The media practitioners said the proposed Bill for the protection of the AOIs represents a paradigm shift from perks to institutional provisions that addresses fundamental problems.
“Indigenous issues are global. While many countries are providing legal frameworks and listening to the grievances of indigenous peoples, Nigeria has failed to do the right thing. The over two million AOIs are crying silently for justice. Nigeria needs to listen to them before it is too late.” the journalists said in a communique signed by Adewale Adeoye, Kasali Akinwale, Usman Kadir and Mrs Mariam Usman.
The participants called on Nigeria to domesticate the United Nations Declaration on the Rights of Indigenous Peoples adopted by the UN in 2007and the ILO Convention adding that the two international instruments should be applied to AOIs.

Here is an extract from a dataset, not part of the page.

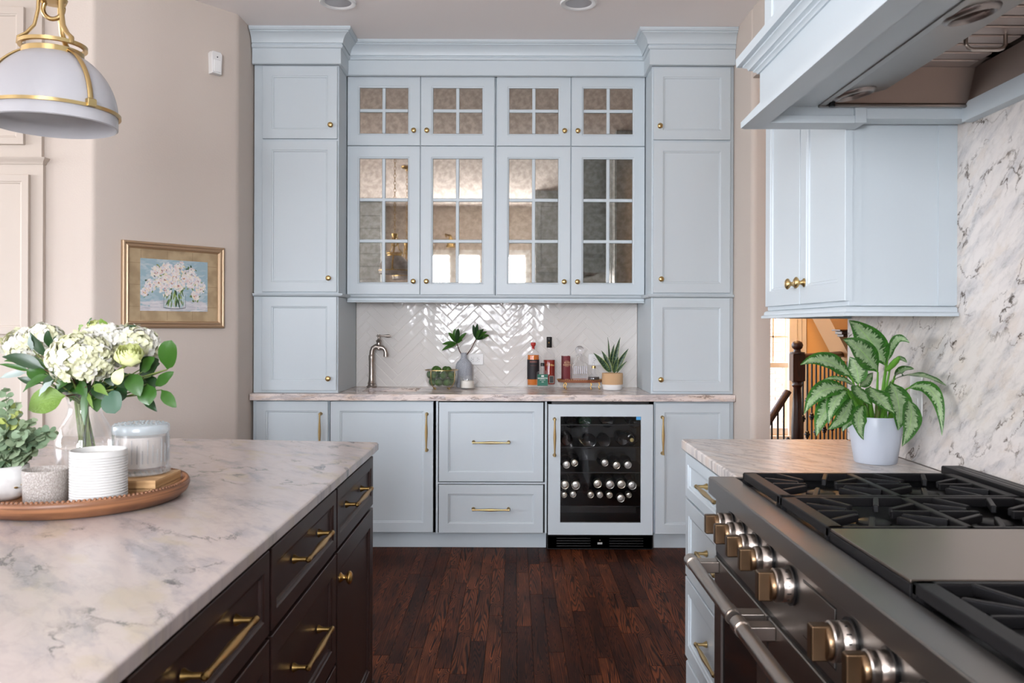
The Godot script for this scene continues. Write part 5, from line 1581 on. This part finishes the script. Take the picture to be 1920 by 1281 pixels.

NEJII said while Abuja remains one of the most beautiful cities in Africa, the original owners of the land live in agony, pain and misery without access to the essentials of life.
Guest speakers at the event were the editor of Vanguard on Sunday, Mr Wale Akinola, the news editor of the Federal Radio Corporation of Nigeria (FRCN), Mr Fabian Anawo and the former news editor of The Punch, Mr Felix Oboagwina.
The participants asked Nigeria to learn from Brazil and Chile that have come to the reality that the challenges of indigenous people needed to be addressed as a way of strengthening democracy and the rule of law.